The court agreed that vertical conspiracies are generally analyzed under the rule of reason, but it did not accept that the alleged conspiracy was strictly vertical as a matter of law. “This first puzzle is how to define the agreements in question: Are they vertical, horizontal, or a combination of the two?” 2018 WL 3631577, at *6. If the district court found the no-hire provision to be a horizontal agreement among Jimmy John’s franchisees, the no-hire provision could be deemed a per se violation of the Sherman Act. Alternatively, the no-hire provision could be subject to the rarely used quick-look approach, which applies where per se analysis is not applicable but “an observer with even a rudimentary understanding of economics could conclude that the arrangements in question would have an anticompetitive effect on customers and markets.” Id. at *4. Under the quick-look approach, if the plaintiff can show that there are no legitimate justifications for the alleged behavior, then the plaintiff need not prove the relevant markets or provide evidence of market power.

Butler’s complaint alleged several facts supporting the contention that Jimmy John’s franchisees were independent, competing businesses rather than parts of a single enterprise. The Jimmy John’s franchise agreement provides that each franchisee is responsible for developing its own restaurants, including all obligations and liabilities of the business. Id. at *1. The franchise agreement does not guarantee an exclusive territory; Jimmy John’s franchisees may be forced to compete with other franchisees that open or are already operating in the area. Id. The franchise agreement also disclaims that the franchisees are agents, joint venture partners or employers for any purpose. Id. Also, the president and CEO of Jimmy John’s testified in a related case that its franchisees “independently own[ ] and operate[ ] a franchise business that stands in an arm’s length contractual relationship with Jimmy John’s.” Id.

Accepting these facts as true for the motion to dismiss, the court found that Butler sufficiently alleged a horizontal agreement among the franchisees that was orchestrated by Jimmy John’s corporate headquarters – a “hub and spoke” conspiracy. The court analogized the no-hire agreements among the franchisees to the agreements at issue in Toys “R” Us, Inc. v. F.T.C., 221 F.3d 928 (7th Cir. 2000). In that case, Toys “R” Us, which at the time wielded market power, coerced 10 toy manufacturers to enter into vertical agreements with Toys “R” Us that restricted the manufacturers’ ability to sell products to discount clubs such as Costco. Toys “R” Us coordinated the series of agreements and assured each manufacturer that the manufacturer’s competitors were entering into similar agreements with Toys “R” Us. On appeal, the Seventh Circuit reversed the district court’s finding that the agreements were a series of vertical agreements. Rather, the Seventh Circuit held that Toys “R” Us participated in a horizontal boycott of the discount clubs and thus committed a per se violation of the Sherman Act.

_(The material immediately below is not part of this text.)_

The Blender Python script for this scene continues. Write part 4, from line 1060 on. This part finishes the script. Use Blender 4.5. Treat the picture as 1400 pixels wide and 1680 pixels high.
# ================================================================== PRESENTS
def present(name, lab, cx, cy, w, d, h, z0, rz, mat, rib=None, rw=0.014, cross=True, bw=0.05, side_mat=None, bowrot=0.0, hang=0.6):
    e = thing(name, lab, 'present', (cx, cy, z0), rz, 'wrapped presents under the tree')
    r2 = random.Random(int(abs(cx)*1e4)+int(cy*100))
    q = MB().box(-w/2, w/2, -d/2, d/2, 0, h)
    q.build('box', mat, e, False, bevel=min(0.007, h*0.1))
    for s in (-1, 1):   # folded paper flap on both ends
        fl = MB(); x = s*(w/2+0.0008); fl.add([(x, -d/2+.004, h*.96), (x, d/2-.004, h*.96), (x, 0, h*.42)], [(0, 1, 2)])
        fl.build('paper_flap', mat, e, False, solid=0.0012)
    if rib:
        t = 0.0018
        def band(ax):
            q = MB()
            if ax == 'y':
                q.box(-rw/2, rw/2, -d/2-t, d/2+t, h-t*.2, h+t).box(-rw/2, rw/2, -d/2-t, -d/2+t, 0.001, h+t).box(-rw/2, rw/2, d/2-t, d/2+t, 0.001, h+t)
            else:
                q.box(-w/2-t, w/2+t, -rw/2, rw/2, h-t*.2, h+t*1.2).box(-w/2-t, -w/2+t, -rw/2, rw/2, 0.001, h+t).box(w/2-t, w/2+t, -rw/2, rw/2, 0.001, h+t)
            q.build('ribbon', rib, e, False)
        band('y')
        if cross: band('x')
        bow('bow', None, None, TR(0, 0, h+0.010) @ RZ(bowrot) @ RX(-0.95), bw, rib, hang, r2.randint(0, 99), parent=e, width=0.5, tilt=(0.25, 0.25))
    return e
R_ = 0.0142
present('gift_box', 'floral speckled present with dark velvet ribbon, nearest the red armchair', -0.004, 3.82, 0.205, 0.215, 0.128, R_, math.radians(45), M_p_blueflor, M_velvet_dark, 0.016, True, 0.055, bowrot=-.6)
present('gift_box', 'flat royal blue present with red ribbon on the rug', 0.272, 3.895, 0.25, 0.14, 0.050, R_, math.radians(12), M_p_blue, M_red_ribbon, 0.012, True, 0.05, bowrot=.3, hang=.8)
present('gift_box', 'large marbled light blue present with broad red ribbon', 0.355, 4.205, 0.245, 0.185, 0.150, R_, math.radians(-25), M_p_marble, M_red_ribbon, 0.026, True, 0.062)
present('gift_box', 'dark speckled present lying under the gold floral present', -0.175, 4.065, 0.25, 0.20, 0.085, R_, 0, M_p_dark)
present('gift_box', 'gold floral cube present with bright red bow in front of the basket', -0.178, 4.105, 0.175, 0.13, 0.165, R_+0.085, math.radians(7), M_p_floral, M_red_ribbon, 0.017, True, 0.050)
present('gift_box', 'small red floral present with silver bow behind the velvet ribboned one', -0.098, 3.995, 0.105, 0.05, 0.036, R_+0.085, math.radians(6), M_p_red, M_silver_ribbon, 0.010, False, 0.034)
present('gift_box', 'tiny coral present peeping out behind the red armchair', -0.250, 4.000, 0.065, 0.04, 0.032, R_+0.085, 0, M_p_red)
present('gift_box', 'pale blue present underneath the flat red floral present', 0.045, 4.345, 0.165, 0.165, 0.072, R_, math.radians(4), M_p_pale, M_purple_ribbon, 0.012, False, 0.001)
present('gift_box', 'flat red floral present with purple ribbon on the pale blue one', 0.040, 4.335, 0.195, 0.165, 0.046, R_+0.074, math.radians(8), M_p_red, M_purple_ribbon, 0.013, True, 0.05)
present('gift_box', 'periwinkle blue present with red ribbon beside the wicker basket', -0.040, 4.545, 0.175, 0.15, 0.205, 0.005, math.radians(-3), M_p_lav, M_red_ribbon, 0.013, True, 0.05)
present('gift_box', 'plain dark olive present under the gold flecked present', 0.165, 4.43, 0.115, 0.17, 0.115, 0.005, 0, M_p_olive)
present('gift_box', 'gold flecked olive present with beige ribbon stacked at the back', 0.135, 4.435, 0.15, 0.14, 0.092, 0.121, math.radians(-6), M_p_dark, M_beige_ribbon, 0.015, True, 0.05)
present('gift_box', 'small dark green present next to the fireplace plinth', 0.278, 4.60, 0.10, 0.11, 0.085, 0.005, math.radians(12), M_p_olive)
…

The district court in Jimmy John’s found that “[t]he franchisees are independently-owned horizontal competitors, just like the toy manufacturers” in Toys “R” Us. 2018 WL 3631577 at * 7. The court also found that the no-poach agreement more resembled a horizontal agreement among the franchisees than a vertical agreement with Jimmy John’s. “The franchisees tacitly agree amongst each other to enforce the no-hire provision through austere enforcement of the employee non-compete contracts.” Id. The district court heavily relied on the fact that “the franchise agreements give the franchisees a contractual right to enforce the no-hire agreements directly against each other through the third-party beneficiary provision.” Id. “That is a horizontal agreement.” Id.

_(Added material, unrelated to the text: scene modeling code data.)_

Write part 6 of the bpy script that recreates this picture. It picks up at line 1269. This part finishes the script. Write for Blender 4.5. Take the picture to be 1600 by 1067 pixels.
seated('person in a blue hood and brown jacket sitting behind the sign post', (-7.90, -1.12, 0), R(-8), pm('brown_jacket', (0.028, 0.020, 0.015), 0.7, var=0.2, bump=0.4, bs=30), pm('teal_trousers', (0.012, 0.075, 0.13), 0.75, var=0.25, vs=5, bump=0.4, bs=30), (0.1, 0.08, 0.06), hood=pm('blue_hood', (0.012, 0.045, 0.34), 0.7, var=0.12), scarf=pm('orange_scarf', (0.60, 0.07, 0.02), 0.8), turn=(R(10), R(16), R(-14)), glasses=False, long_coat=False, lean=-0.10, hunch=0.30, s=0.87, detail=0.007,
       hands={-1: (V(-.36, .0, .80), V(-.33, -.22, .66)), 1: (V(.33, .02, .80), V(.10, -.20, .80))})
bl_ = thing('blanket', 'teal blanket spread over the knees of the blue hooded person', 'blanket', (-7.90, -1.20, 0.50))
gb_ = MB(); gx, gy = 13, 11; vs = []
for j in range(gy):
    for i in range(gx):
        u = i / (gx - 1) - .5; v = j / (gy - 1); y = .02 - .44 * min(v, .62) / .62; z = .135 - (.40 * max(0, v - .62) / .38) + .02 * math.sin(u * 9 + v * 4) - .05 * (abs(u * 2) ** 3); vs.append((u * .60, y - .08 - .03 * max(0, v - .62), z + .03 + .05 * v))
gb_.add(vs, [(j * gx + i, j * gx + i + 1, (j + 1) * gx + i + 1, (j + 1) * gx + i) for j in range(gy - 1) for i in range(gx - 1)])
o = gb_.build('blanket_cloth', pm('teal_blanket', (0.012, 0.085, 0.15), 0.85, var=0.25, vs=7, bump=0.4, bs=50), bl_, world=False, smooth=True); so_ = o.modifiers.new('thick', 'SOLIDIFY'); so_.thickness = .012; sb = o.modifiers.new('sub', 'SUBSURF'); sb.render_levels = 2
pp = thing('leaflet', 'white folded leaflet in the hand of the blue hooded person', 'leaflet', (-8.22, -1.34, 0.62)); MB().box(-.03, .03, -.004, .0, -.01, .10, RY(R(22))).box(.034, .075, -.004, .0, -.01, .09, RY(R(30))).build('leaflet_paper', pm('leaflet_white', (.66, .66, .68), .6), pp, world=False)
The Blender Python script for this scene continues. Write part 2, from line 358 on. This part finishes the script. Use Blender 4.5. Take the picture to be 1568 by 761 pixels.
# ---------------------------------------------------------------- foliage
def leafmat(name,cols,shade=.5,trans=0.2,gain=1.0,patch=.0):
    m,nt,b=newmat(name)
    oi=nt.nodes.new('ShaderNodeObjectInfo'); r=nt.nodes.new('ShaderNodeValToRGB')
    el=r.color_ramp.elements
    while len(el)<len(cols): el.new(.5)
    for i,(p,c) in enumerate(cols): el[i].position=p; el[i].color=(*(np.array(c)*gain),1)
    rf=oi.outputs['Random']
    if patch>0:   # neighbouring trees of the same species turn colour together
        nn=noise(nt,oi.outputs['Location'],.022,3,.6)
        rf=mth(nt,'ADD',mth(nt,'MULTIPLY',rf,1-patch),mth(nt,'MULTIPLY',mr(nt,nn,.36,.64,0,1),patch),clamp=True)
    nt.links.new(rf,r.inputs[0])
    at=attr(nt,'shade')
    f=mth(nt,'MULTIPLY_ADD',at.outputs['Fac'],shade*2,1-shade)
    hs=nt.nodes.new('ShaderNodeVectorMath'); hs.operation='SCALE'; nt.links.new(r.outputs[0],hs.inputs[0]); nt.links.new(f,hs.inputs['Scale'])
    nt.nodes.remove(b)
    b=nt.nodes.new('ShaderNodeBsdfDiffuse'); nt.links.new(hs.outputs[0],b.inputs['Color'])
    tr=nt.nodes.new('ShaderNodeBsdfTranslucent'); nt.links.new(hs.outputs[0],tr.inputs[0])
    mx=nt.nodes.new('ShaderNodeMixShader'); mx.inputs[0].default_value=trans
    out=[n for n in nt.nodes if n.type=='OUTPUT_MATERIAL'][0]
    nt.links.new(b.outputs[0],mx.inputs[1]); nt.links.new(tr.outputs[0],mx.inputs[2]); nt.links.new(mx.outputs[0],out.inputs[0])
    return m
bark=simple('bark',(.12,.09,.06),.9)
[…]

But the district court acknowledged “one massive elephant in the room that distinguishes this case from Toys “R” Us.” Id. Unlike the toy manufacturers in Toys “R” Us, “[a]ll of the firms in this case deal in the same brand: Jimmy John’s sandwiches.” Id. And, as the defendants argued in their motion to dismiss, “antitrust law is more concerned with interbrand restraints, not intrabrand restraints.” Id. That difference “puts these proceedings in murky waters: Should the per se rule apply to a horizontal price fixing and group boycott scheme, even though the horizontal agreement is amongst firms dealing in the same brand?” Id. The court reasoned that “[i]f the evidence in this case shows that the franchisees are truly as independent as Butler pleads, this case will likely result in a quick look analysis.” Id. The district court, however, found it “cannot decide at this early stage in the proceedings which rule will apply.” Id. at 8.

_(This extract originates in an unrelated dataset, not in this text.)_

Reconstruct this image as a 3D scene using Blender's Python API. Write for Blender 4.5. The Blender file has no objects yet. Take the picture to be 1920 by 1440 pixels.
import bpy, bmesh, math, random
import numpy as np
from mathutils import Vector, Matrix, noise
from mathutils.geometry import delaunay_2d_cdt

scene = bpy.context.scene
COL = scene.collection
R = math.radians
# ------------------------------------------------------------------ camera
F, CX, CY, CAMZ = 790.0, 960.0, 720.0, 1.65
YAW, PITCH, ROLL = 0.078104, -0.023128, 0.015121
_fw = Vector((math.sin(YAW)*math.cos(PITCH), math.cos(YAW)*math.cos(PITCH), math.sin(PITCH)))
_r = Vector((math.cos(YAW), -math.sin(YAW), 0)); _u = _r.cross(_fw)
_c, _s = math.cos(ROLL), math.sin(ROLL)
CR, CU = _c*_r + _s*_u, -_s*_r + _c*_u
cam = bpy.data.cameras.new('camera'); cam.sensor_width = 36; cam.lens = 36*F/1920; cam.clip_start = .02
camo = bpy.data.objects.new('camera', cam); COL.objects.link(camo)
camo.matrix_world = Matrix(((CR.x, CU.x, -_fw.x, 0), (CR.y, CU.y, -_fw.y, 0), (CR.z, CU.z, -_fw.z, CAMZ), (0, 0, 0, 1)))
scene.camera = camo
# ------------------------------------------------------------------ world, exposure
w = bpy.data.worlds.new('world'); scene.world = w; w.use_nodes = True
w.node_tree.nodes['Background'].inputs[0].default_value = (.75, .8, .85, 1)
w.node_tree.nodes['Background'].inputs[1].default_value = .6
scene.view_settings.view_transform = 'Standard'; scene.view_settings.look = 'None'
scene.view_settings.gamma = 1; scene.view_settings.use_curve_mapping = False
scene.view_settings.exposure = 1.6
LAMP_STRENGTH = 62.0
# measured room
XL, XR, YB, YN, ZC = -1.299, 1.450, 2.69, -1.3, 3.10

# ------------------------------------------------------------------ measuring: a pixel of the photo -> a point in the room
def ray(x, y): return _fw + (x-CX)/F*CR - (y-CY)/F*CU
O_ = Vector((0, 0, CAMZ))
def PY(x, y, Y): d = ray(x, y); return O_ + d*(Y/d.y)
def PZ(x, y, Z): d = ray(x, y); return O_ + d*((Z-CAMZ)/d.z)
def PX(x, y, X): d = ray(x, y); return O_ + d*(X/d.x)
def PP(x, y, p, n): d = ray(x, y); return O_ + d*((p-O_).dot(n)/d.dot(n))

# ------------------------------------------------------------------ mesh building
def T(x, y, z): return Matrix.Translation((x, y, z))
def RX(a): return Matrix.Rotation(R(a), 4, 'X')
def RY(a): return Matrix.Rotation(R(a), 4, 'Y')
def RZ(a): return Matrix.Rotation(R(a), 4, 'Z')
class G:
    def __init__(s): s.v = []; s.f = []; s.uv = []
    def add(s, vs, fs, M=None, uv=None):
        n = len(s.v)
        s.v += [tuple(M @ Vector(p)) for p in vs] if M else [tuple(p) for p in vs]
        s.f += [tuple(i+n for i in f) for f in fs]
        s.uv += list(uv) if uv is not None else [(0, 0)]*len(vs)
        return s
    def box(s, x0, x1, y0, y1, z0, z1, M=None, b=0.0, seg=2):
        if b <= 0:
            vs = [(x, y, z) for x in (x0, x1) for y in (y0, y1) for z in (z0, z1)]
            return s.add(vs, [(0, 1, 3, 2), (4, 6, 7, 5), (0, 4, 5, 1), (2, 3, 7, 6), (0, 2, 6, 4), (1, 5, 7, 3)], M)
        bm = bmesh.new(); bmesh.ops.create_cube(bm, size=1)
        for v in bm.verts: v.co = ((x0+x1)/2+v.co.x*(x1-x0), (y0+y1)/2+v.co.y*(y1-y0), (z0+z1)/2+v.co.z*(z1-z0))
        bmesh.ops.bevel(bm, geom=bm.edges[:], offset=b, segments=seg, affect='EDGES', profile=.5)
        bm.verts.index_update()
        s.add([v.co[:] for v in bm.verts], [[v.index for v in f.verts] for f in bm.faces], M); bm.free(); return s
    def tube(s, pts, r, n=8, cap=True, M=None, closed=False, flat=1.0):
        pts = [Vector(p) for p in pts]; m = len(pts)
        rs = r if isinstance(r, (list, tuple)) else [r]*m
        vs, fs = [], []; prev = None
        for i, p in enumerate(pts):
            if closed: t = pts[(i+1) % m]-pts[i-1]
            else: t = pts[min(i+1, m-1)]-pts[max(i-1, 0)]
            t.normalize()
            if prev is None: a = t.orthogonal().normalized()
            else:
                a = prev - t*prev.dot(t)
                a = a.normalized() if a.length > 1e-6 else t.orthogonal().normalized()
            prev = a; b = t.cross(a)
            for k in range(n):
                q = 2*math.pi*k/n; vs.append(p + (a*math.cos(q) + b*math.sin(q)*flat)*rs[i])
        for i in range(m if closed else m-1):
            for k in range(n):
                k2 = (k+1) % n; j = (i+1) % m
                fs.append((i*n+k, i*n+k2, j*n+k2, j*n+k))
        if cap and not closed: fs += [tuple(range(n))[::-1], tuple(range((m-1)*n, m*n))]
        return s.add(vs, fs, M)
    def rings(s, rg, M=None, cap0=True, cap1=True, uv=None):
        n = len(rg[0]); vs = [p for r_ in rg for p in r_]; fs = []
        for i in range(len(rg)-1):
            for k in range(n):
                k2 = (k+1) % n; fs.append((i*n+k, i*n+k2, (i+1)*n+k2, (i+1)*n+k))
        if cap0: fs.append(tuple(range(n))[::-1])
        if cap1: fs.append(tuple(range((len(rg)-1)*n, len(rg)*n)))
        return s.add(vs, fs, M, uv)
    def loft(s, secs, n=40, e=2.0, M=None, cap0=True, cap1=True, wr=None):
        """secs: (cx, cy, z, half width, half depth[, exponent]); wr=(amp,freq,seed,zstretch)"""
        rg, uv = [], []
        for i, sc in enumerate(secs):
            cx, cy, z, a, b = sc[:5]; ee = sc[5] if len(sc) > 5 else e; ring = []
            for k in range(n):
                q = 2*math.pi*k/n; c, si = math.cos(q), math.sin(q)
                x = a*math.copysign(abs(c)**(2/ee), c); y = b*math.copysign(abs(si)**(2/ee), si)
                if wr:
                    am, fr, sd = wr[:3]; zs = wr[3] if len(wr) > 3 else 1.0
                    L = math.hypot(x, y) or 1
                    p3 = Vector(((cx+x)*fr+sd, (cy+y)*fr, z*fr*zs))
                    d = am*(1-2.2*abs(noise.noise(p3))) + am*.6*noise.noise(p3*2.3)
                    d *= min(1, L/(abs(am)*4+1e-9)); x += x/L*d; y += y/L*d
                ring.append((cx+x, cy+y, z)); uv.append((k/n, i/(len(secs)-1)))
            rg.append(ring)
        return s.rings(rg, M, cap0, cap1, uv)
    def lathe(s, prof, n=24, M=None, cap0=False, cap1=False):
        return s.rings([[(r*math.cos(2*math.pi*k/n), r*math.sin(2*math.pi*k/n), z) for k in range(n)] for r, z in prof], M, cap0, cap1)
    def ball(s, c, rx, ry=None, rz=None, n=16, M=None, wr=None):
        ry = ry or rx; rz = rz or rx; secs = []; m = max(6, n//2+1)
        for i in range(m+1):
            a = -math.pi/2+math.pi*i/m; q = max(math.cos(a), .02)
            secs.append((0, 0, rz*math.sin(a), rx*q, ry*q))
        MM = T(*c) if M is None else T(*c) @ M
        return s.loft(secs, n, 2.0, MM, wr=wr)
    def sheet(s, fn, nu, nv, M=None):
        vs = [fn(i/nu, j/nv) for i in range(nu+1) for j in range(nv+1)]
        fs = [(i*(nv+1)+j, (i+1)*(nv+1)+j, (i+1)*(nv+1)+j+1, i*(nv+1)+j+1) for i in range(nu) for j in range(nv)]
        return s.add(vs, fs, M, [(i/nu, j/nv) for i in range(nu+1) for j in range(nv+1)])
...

A takeaway from Jimmy John’s is that a franchisor and its franchisees should consider whether the franchisees are competitors or a part of an intrabrand supply chain. There may be business reasons for a franchisor to treat its franchisees as separate, competing entities, but in balance that structure may have meaningful negative implications under the antitrust laws. While antitrust laws generally permit agreements restricting intrabrand competition, such as exclusive market areas or minimum resale prices, these agreements could be per se violations if reached by competitors.